If you actually want to protect trans kids you should run the fuck away from anyone more concerned with preaching to the choir than actually fighting for a progressive government. Winning is hard; winning in Alberta is a step beyond hard. Giving speeches designed to make yourself and your audience feel good is easy. Anyone who claims to want to protect trans kids who chooses the easy path over the hard work of electing a progressive government doesn’t deserve our time or our respect.
I disagree with you on a couple points here.
First, running to be NDP leader and running to be premier are totally different jobs. I trust that Nenshi knows that better than most of his potential rivals. Although not all of them, more’s the pity.
He also needs to burnish his progressive credentials in a way the others don’t. So I’d expect him to run a red meat leadership campaign, but would be very surprised if the three years after matched. Not that I think he’d jettison the policies, he’d just focus his messaging elsewhere.
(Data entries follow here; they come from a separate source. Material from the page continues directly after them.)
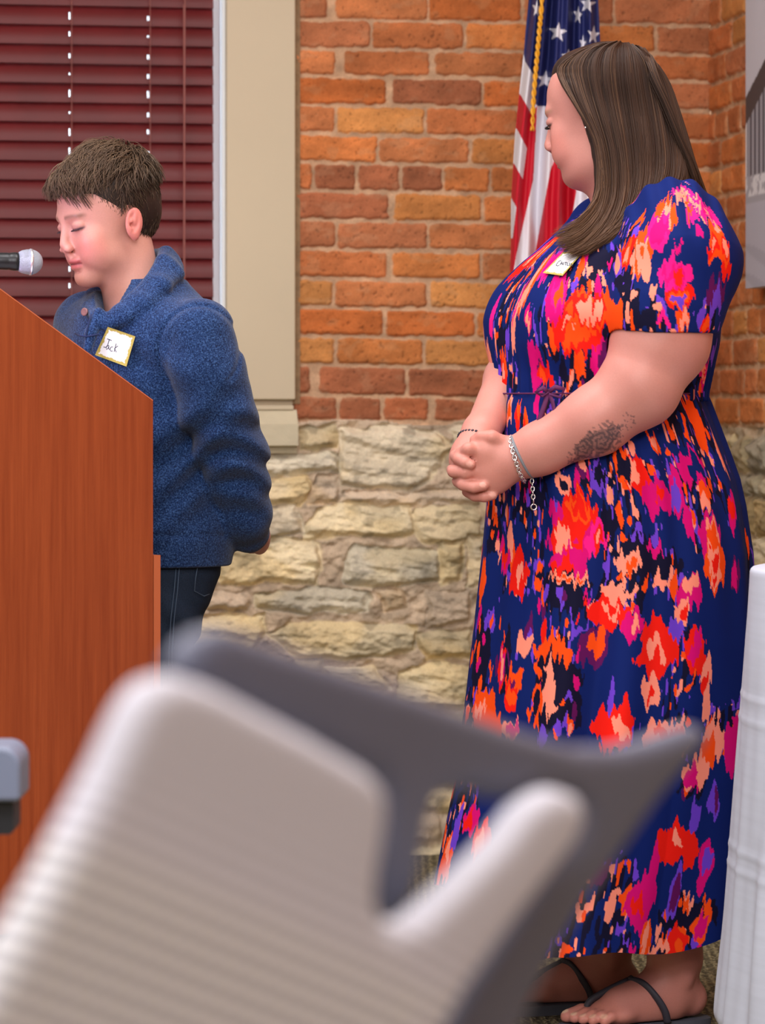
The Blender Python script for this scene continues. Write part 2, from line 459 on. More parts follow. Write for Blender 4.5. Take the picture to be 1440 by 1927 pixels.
# floor, ceiling, the two walls out of view
def slab(name, pts, off, m):
    b = MB(); b.prism(pts, off); o = b.build(name, m); o['kind'] = 'structure'; return o
def carpet():
    m = bpy.data.materials.new('woven_carpet'); m.use_nodes = True; nt = m.node_tree; b = nt.nodes['Principled BSDF']; L = nt.links
    tc = nt.nodes.new('ShaderNodeTexCoord')
    w1 = nt.nodes.new('ShaderNodeTexWave'); w1.wave_type = 'BANDS'; w1.bands_direction = 'X'; w1.inputs['Scale'].default_value = 17; w1.inputs['Distortion'].default_value = 3; w1.inputs['Detail Scale'].default_value = 6
    vo = nt.nodes.new('ShaderNodeTexVoronoi'); vo.inputs['Scale'].default_value = 150
    mp = nt.nodes.new('ShaderNodeMapping'); mp.inputs['Scale'].default_value = (1, 0.45, 1)
    L.new(tc.outputs['Object'], w1.inputs['Vector']); L.new(tc.outputs['Object'], mp.inputs[0]); L.new(mp.outputs[0], vo.inputs['Vector'])
    ml = nt.nodes.new('ShaderNodeMath'); ml.operation = 'MULTIPLY_ADD'; ml.inputs[1].default_value = 0.5
    L.new(w1.outputs['Fac'], ml.inputs[0]); L.new(vo.outputs['Distance'], ml.inputs[2])
    cr = nt.nodes.new('ShaderNodeValToRGB'); cr.color_ramp.elements[0].color = RGB(170, 158, 120); cr.color_ramp.elements[1].color = RGB(84, 76, 54)
    cr.color_ramp.elements[0].position = 0.15; cr.color_ramp.elements[1].position = 1.0
    L.new(ml.outputs[0], cr.inputs[0]); L.new(cr.outputs[0], b.inputs['Base Color']); b.inputs['Roughness'].default_value = 0.95
    bp = nt.nodes.new('ShaderNodeBump'); bp.inputs['Distance'].default_value = 0.006; bp.invert = True; L.new(ml.outputs[0], bp.inputs['Height']); L.new(bp.outputs[0], b.inputs['Normal'])
    return m
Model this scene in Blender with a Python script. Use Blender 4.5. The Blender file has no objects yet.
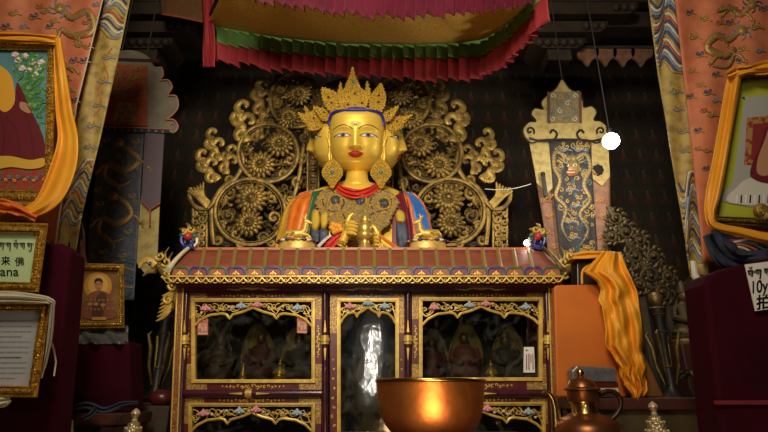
import bpy, math, random
from mathutils import Vector, Matrix
random.seed(11)
PI = math.pi
sc = bpy.context.scene
COL = sc.collection
# ------------------------------------------------------------------ camera
F = 500.0; PITCH = math.radians(19.5); CZ = 1.4
SP, CP = math.sin(PITCH), math.cos(PITCH)
cam = bpy.data.cameras.new('camera'); cam.lens = F/768*36; cam.sensor_width = 36; cam.clip_start = .05
camo = bpy.data.objects.new('camera', cam); COL.objects.link(camo)
camo.location = (0, 0, CZ); camo.rotation_euler = (PI/2+PITCH, 0, 0); sc.camera = camo

def P(px, py, Y):
    u = (px-384)/F; v = (216-py)/F
    t = Y/(CP-v*SP)
    return Vector((u*t, Y, CZ+(SP+v*CP)*t))
def S(py, Y):                       # metres per pixel at that place
    v = (216-py)/F
    return Y/(CP-v*SP)/F

# ------------------------------------------------------------------ materials
MATS = {}
def mat(name, base, rough=.5, metal=0., var=None, bump=None, emit=None, sheen=0, coat=0, alpha=None):
    """var=(colour2, scale, lo, hi, kind)  bump=(scale, strength, kind)"""
    if name in MATS: return MATS[name]
    m = bpy.data.materials.new(name); m.use_nodes = True
    nt = m.node_tree; b = nt.nodes['Principled BSDF']; L = nt.links
    b.inputs['Base Color'].default_value = (*base, 1)
    b.inputs['Roughness'].default_value = rough; b.inputs['Metallic'].default_value = metal
    if rough >= .85: b.inputs['Specular IOR Level'].default_value = .08
    if sheen: b.inputs['Sheen Weight'].default_value = sheen; b.inputs['Sheen Roughness'].default_value = .4
    if coat: b.inputs['Coat Weight'].default_value = coat; b.inputs['Coat Roughness'].default_value = .12
    tc = nt.nodes.new('ShaderNodeTexCoord')
    def tex(kind, scale):
        if kind == 'voronoi':
            t = nt.nodes.new('ShaderNodeTexVoronoi'); t.inputs['Scale'].default_value = scale; o = t.outputs['Distance']
        elif kind == 'wave':
            t = nt.nodes.new('ShaderNodeTexWave'); t.inputs['Scale'].default_value = scale; t.inputs['Distortion'].default_value = 6; o = t.outputs['Fac']
        elif kind == 'vine':
            t = nt.nodes.new('ShaderNodeTexNoise'); t.inputs['Scale'].default_value = scale; t.inputs['Distortion'].default_value = 1.2
            t.inputs['Detail'].default_value = 0
            q = nt.nodes.new('ShaderNodeMath'); q.operation = 'PINGPONG'; q.inputs[1].default_value = .07; L.new(t.outputs['Fac'], q.inputs[0])
            r = nt.nodes.new('ShaderNodeMath'); r.operation = 'MULTIPLY'; r.inputs[1].default_value = 14; L.new(q.outputs[0], r.inputs[0])
            L.new(tc.outputs['Object'], t.inputs['Vector']); return r.outputs[0]
        else:
            t = nt.nodes.new('ShaderNodeTexNoise'); t.inputs['Scale'].default_value = scale; t.inputs['Detail'].default_value = 5; o = t.outputs['Fac']
        L.new(tc.outputs['Object'], t.inputs['Vector']); return o
    if var:
        c2, s, lo, hi = var[:4]; kind = var[4] if len(var) > 4 else 'noise'
        mr = nt.nodes.new('ShaderNodeMapRange'); mr.inputs['From Min'].default_value = lo; mr.inputs['From Max'].default_value = hi
        L.new(tex(kind, s), mr.inputs['Value'])
        mx = nt.nodes.new('ShaderNodeMix'); mx.data_type = 'RGBA'
        mx.inputs['A'].default_value = (*base, 1); mx.inputs['B'].default_value = (*c2, 1)
        L.new(mr.outputs['Result'], mx.inputs['Factor']); L.new(mx.outputs['Result'], b.inputs['Base Color'])
    if bump:
        bp = nt.nodes.new('ShaderNodeBump'); bp.inputs['Strength'].default_value = bump[1]
        bp.inputs['Distance'].default_value = bump[3] if len(bump) > 3 else .01
        L.new(tex(bump[2], bump[0]), bp.inputs['Height']); L.new(bp.outputs['Normal'], b.inputs['Normal'])
    if emit:
        b.inputs['Emission Color'].default_value = (*emit[0], 1); b.inputs['Emission Strength'].default_value = emit[1]
    MATS[name] = m; return m

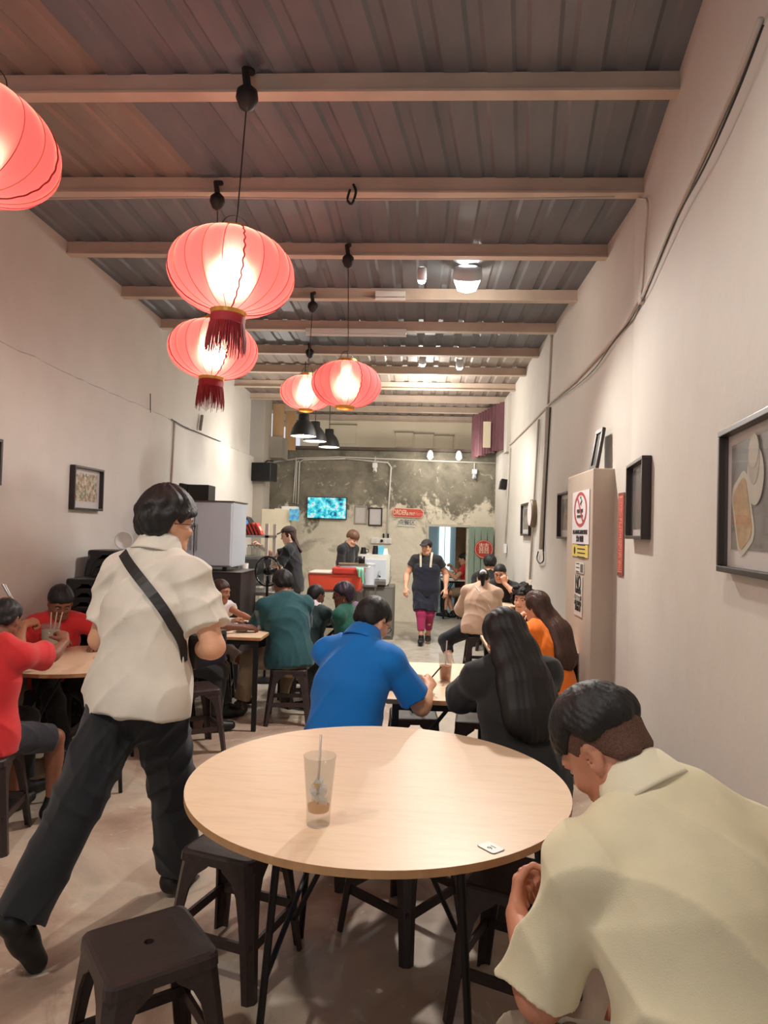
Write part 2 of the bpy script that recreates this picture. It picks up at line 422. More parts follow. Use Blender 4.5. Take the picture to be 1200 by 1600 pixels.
# corridor seen through the doorway
M_teal = mat('pale_blue_paint', (150, 172, 180), .6, var=.12, scale=2)
struct(MB().box((xa-.35, 14.6, 1.3), (.1, 3.8, 2.6)).build('wall_corridor_left', M_teal))
struct(MB().box((.3, 17.0, 1.3), (3, .1, 2.6)).build('wall_corridor_back', M_teal))
struct(MB().box((1.30, 14.6, 1.3), (.1, 3.8, 2.6)).build('wall_corridor_right', m_plaster('corridor_paint', (190, 176, 152), (176, 162, 140), (150, 136, 112))))
struct(MB().box((.4, 14.8, 2.62), (2.4, 4.4, .06)).build('ceiling_corridor', M_up))
p = UY(716, 880, 13.6)
o = MB().box((p.x+.14, 13.6, 1.0), (.40, .04, 2.0)).build('wooden_partition', mat('brown_board', (146, 118, 92), .6, rgb2=(124, 98, 74), scale=4)); struct(o)
wn = MB().box((UY(694, 880, 16.9).x, 16.93, 1.35), (.26, .03, 1.5)).build('window_1', mat('bright_pane', (220, 240, 245), .3, emis=(205, 232, 238), es=1.6)); struct(wn)
MB().box((UY(694, 880, 16.9).x, 16.90, 1.35), (.02, .03, 1.5)).build('glazing_bar', M_white, wn)
# ================================================================== green plank door, standing open
xd0, xd1 = UY(731, 880, YB-.1).x, XR-.02
zt = UY(757, 825, YB-.1).z
dr = thing('door_leaf', 'pale green plank door with round red sign at back right', 'door', ((xd0+xd1)/2, YB-.09, .02))
M_green = mat('green_door_paint', (136, 156, 142), .6, rgb2=(122, 142, 128), scale=5, stretch=(4, 4, .5))
npl = 4; pw = (xd1-xd0)/npl
for k in range(npl):
    MB().box((-(xd1-xd0)/2+pw*(k+.5), 0, zt/2), (pw-.012, .035, zt)).build('plank', M_green, dr, bevel=.004)
MB().box((0, .026, zt*.85), (xd1-xd0, .018, .08)).box((0, .026, zt*.15), (xd1-xd0, .018, .08)).build('ledge_board', M_green, dr)
rs = thing('round_sign', 'round red sign with pale lettering on the green door', 'sign', UY(756, 858, YB-.13)+Vector((0, 0, 0)))
M_red = mat('sign_red', (186, 66, 58), .55, rgb2=(168, 50, 46), scale=25)
M_cream = mat('sign_cream', (226, 196, 170), .6)
MB().lathe([(0, -.006), (.165, -.006), (.165, .006), (0, .006)], seg=36, R=RX(PI/2)).build('disc', M_red, rs, smooth=False)
MB().tube([(.15*math.cos(a), -.008, .15*math.sin(a)) for a in np.linspace(0, 2*PI, 32, endpoint=False)], .004, 5, True).build('rim_line', M_cream, rs)
for s_, dx, dz in (('囍', 0, .0),):
    text(s_, 'lettering', .2, M_cream, rs, Matrix.Translation((dx, -.009, dz)) @ Matrix.Rotation(PI/2, 4, 'X'))
# ================================================================== frames on the walls
def picture(label, c, w_, h_, ang, depth=.035, fw=.022, mount=.06, art=None, tilt=0, artmat=None, group=None, fm=None, mm=None):
    """frame facing +Y local -> rotated by ang about z. local x to the right when looked at, z up, -y towards viewer"""
    r = thing('picture_frame', label, 'picture', c, ang, group)
    r.rotation_euler = (tilt, 0, ang)
    fm = fm or M_frame
    for (cx, cz, sx_, sz_) in ((0, h_/2-fw/2, w_, fw), (0, -h_/2+fw/2, w_, fw), (-w_/2+fw/2, 0, fw, h_-2*fw), (w_/2-fw/2, 0, fw, h_-2*fw)):
        MB().box((cx, -depth/2, cz), (sx_, depth, sz_)).build('frame_bar', fm, r, bevel=.003)
    MB().box((0, -.006, 0), (w_-2*fw+.004, .008, h_-2*fw+.004)).build('mount', mm or M_matb, r)
    if artmat:
        MB().box((0, -.011, .01), (w_-2*fw-2*mount, .003, h_-2*fw-2*mount)).build('print', artmat, r)
    g = MB().box((0, -.02, 0), (w_-2*fw+.002, .002, h_-2*fw+.002)).build('glass_pane', M_pglass, r)
    return r
def m_art(name, cols, scale):
    mt, nt, b, v = base(name)
    vo = nt.nodes.new('ShaderNodeTexVoronoi'); vo.inputs['Scale'].default_value = scale; nt.links.new(v, vo.inputs[0])
    sp = nt.nodes.new('ShaderNodeSeparateColor'); nt.links.new(vo.outputs['Color'], sp.inputs[0])
    n = noise(nt, v, scale*.6, 4)
    f = mth(nt, 'ADD', mth(nt, 'MULTIPLY', sp.outputs[0], .5), mth(nt, 'MULTIPLY', n, .55))
    nt.links.new(ramp(nt, f, [(i/(len(cols)-1)*.7+.15, c) for i, c in enumerate(cols)]), b.inputs['Base Color'])
    b.inputs['Roughness'].default_value = .4; return mt
A_people = m_art('group_photo_print', [(60, 50, 50), (150, 120, 90), (205, 175, 140), (230, 220, 200), (120, 130, 90), (196, 150, 110)], 34)
A_grey = m_art('grey_photo_print', [(70, 62, 58), (110, 100, 92), (140, 130, 120), (100, 92, 84)], 7)
A_dark = m_art('dark_photo_print', [(92, 86, 84), (112, 104, 100), (126, 118, 112)], 3)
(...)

Which comes to point two. You’re right that trans rights lacks broad support. But the opposition is generally pretty shallow. For the vast majority of those opposed, it’s maybe priority eight or nine, if that.
No election is going to be won or lost on trans rights. Well, that’s not true. Any party that centers their campaign on it, for or against, is going to lose.
But the for or against buried in the policy statement website isn’t moving a lot of votes. If the NDP win it will be on healthcare or education or other major issues, and restoring trans rights will be along for the ride. A electoral null issue. Could happen next election.
Political calculus can't and shouldn't be applied to everything, especially minority rights. Some things are just wrong, no matter what the majority think, and people need to speak out from the heart. As a bonus, authenticity is an appealing (and rare) quality in a politician.